No, really, don't cap electricity tariffs

It's obviously election season as people are promising actions of the most blithering stupidity. The latest idea being that electricity tariffs should be capped. No, if you cap prices then that thing the price of is capped disappears from the marketplace:

Theresa May will attempt to capture the political centre ground by slashing £100 from the energy bills of 17m families and granting new rights for workers.

The prime minister will use the Conservative manifesto, to be published on May 8, to cap the gas and electricity bills for the seven out of 10 households that pay standard variable tariffs — dubbed a rip-off by watchdogs.

The policy is a centrepiece of a manifesto that will set out a bold social vision for Britain that parks Tory tanks on terrain usually occupied by Labour.

There's not a huge amount of point in beating Labour if one does so by repeating their idiocies. And this is a foolishness at best. If prices are capped below the cost of production of something then that something disappears from the market. Nicolas Maduro and his stunning success with the Venezuelan food supply is all we need to see to prove that.

Now, we might just possibly think that it is profit margins which are excessive here but that's not actually the case:

GB Energy Supply, which only months ago boasted the cheapest fixed-rate deal on the market, has ceased trading.

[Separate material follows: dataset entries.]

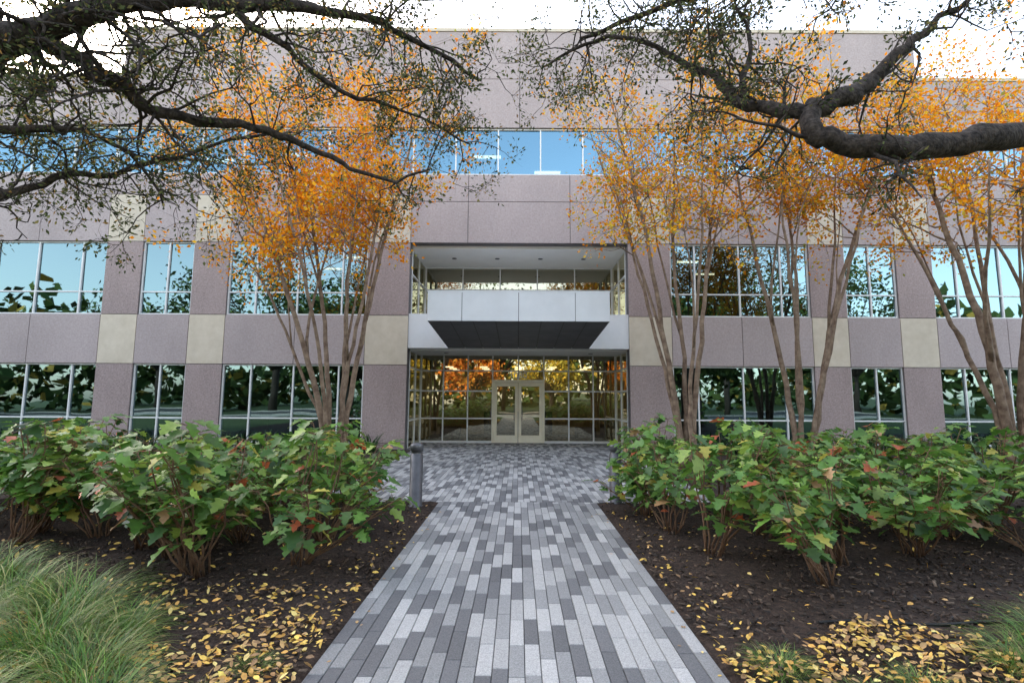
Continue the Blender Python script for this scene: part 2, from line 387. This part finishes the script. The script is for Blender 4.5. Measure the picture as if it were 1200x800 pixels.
lamps=[(-6.3,19.6,7.14),(-8.1,21.4,7.14),(6.6,20,7.14),(8.3,22,7.14),(12.2,20,7.14),(16,20.5,7.14),(-15.5,20,7.14),(-1.3,19.6,11.29),(-1.5,22,11.29),(1.2,21,11.29),(6.4,20,11.29),(-6.9,21,11.29),(-8.9,19.5,11.29),(9.3,20.5,11.29),(12.4,20,11.29),(-12.2,20,11.29),(6.2,20,2.94),(-8.2,20,2.94),(15.4,20,2.94)]
for x,y,z in lamps: it.box(x-.55,x+.55,y-.12,y+.12,z-.02,z-.004,3)
for x in (-2.8,-1.4,0,1.4,2.8):
    for y in (20.8,22,23.2): it.box(x-.15,x+.15,y-.15,y+.15,2.92,2.945,3)
it.obj('interior',[M_int,M_intf,M_lobby,M_lamp],bld)

# ---------------------------------------------------------------- bollards
def bollard(x,y):
    m=MB(); prof=[(0,.12),(.02,.12),(.021,.10),(.80,.10),(.801,.085),(.86,.085),(.861,.105),(.95,.105),(.975,.09),(.985,.05),(.988,.01)]
    m.tube([(0,0,p[0]) for p in prof],[p[1] for p in prof],24)
    o=m.obj('bollard',[M_boll]); o.location=(x,y,.0)
bollard(-1.60,8.25); bollard(1.58,8.45)
m=MB(); pts=[(2.25+.12*i,4.02+.03*math.sin(i*.7),.05) for i in range(30)]; m.tube(pts,[.012]*30,6); m.obj('irrigation_hose',[M_black])

# ---------------------------------------------------------------- tree tools
def wiggle(p0,d,length,nseg,gn,bias=(0,0,0)):
    pts=[Vector(p0)]; d=Vector(d).normalized(); bias=Vector(bias)
    for i in range(nseg):
        d=(d+Vector((random.gauss(0,gn),random.gauss(0,gn),random.gauss(0,gn)))+bias).normalized()
        pts.append(pts[-1]+d*length/nseg)
    return pts
def smooth(pts,k=3,jit=0):
    P=[Vector(p) for p in pts]; out=[]
    for i in range(len(P)-1):
        a=P[max(i-1,0)];b_=P[i];c=P[i+1];d=P[min(i+2,len(P)-1)]
        for j in range(k):
            t=j/k; out.append(.5*((2*b_)+(c-a)*t+(2*a-5*b_+4*c-d)*t*t+(3*b_-a-3*c+d)*t**3)+Vector((random.gauss(0,jit),random.gauss(0,jit),random.gauss(0,jit))))
    out.append(P[-1]); return out
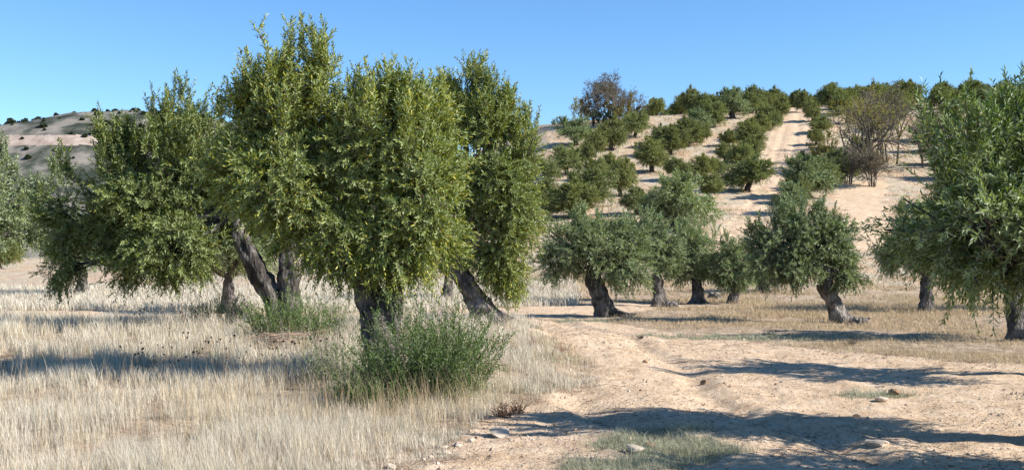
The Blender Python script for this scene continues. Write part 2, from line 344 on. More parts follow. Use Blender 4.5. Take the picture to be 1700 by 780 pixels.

The low-cost energy supplier, which is believed to have had around 160,000 customers, moved to reassure customers that they will not be cut-off following the announcement.

A low price, an under the market price, strategy doesn't work in the current industry. We would thus very much assume that the market price is indeed that market price, not one inflated by excessive profit margins.

Capping prices just isn't a sensible thing to do. So, don't do it.